The ICAO recommendation is still to intercept ILS from below, hence the LIRZ procedure above is designed the way it is, with a step down to 2820 for a normal G/S intercept.

In the GPS/GBAS world there will be more freedom to design and fly approaches more efficiently.

aviationbus
18th Aug 2015, 13:29
Many thanks for your replies.

cosmo kramer
18th Aug 2015, 13:36
Back to the LIDO chart, it is actually correct as well, only we are interpreting it wrong.

From the legends and table part of the LIDO general section, it is clear that the 4000 feet written during the turn is just the way LIDO depicts Initial Approach Altitude, and that is doesn't refer to the D14 IPE.

That the descent can't be initiated until 1/2 deflection, LIDO assumes that we as pilots would know. For the racetrack, there is a note in legends and tables that refers to rules and regulation, with the same text Stone_cold quoted.

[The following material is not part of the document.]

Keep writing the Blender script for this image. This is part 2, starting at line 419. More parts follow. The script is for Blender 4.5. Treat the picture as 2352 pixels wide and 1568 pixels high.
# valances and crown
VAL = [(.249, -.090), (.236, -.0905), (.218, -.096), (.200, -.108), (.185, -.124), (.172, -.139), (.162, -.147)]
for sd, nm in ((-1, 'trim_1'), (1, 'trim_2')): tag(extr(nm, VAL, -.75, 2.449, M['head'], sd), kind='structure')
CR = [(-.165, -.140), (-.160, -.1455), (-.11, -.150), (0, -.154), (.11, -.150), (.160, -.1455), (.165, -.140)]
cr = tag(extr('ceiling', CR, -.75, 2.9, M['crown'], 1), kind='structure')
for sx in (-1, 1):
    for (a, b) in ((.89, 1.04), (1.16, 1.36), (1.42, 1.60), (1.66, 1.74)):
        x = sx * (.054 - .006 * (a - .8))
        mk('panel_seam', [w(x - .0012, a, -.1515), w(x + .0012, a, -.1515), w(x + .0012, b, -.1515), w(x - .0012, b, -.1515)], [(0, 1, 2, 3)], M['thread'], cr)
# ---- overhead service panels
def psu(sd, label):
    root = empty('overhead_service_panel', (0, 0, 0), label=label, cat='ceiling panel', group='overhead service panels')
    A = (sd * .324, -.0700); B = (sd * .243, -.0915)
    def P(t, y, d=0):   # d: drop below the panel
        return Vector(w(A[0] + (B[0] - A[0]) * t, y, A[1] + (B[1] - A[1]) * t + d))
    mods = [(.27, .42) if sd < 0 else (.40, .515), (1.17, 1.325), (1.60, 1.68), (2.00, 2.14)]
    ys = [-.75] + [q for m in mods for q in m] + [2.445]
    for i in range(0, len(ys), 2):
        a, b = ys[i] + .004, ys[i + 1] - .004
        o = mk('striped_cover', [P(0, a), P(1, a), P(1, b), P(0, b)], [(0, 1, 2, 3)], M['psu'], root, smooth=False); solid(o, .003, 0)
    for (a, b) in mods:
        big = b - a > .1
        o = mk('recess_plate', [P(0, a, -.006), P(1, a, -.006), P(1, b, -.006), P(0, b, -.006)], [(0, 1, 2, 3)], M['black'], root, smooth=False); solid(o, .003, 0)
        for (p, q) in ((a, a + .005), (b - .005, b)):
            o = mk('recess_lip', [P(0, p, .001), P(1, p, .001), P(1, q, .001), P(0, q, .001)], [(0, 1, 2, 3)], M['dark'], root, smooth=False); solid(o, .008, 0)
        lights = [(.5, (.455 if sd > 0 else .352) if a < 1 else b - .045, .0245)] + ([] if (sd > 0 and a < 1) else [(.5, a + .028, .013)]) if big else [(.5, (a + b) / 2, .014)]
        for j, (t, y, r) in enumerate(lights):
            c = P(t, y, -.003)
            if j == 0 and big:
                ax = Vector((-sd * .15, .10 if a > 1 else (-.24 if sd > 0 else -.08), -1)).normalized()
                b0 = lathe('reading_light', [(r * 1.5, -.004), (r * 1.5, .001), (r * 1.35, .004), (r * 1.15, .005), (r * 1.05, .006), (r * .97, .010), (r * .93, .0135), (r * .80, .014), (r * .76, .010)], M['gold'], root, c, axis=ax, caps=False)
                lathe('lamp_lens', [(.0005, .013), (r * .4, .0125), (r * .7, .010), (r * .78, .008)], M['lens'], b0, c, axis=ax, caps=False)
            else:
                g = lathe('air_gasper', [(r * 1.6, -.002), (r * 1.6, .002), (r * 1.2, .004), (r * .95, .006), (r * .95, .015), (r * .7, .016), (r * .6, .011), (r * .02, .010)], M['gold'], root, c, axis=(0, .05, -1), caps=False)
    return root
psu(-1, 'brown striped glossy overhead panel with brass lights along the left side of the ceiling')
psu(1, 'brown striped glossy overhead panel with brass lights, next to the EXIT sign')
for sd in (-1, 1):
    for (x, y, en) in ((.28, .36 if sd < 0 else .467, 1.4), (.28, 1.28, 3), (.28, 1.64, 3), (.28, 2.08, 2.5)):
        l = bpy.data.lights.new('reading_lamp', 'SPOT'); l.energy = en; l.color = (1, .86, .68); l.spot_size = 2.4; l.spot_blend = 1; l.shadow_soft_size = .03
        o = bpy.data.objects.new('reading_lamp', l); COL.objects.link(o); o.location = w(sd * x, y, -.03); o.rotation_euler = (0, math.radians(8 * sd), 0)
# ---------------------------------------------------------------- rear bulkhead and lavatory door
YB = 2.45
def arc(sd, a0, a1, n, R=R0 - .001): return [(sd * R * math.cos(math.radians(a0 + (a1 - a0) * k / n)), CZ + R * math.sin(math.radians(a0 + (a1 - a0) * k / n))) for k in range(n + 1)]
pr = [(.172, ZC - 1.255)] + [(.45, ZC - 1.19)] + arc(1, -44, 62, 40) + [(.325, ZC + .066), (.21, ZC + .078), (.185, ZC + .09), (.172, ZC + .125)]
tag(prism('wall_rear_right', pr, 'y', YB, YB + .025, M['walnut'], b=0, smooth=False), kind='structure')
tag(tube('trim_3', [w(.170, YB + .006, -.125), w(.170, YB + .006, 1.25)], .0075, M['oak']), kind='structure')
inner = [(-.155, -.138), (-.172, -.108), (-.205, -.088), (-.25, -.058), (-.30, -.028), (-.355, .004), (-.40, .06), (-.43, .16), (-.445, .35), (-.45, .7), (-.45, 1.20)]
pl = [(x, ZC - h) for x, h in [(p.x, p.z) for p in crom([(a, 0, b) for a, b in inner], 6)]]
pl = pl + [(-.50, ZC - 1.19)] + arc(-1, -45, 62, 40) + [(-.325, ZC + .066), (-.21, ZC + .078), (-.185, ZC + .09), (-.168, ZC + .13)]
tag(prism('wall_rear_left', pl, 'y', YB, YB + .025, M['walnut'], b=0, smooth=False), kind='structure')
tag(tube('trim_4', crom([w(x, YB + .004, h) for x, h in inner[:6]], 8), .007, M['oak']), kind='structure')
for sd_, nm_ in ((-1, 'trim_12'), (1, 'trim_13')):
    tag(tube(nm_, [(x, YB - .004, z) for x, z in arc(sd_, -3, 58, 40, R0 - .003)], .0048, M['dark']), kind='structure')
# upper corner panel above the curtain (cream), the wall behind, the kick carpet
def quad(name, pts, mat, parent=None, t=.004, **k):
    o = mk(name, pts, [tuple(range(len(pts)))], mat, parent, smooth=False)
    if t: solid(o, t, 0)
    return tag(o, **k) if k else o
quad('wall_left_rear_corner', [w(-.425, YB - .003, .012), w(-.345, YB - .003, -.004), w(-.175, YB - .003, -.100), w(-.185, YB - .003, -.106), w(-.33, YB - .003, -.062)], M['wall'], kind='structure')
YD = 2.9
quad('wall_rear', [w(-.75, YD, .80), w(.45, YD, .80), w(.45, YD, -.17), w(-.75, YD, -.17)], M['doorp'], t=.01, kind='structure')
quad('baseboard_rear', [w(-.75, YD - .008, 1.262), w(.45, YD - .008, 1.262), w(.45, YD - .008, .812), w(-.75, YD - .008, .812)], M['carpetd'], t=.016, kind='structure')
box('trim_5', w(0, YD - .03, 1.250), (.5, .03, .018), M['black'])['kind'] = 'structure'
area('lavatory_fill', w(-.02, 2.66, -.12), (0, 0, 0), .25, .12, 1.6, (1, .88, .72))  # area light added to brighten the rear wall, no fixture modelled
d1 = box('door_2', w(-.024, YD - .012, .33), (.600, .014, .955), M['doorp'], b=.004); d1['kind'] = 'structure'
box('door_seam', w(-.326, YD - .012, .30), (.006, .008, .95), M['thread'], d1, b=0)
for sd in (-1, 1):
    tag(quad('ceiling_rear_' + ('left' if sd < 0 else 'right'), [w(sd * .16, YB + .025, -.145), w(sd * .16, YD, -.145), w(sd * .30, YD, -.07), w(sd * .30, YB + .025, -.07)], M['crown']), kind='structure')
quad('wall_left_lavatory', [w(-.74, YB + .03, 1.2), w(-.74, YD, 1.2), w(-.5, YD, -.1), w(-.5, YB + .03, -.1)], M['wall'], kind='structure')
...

So both charts are correct.

Oakape
18th Aug 2015, 21:32
Thanks cosmo kramer. I would imagine that if you were using LIDO charts in your day to day operation, you would be used to that. I guess it only becomes confusing when you normally use one of the other charts. That being said, I used to use LIDO charts 3 or 4 years ago & still didn't know that. It never hurts to get into the legends & tables section periodically.

Feather44
20th Aug 2015, 18:04
If I read Jeppesen I would say 4000 when established on 013 inbound.
If I read LIDO I would say 4000 passing D14 and starting the turn inbound

I tend to agree with that

aterpster
21st Aug 2015, 21:44
The moral to this story: Use only the charts that you really understand.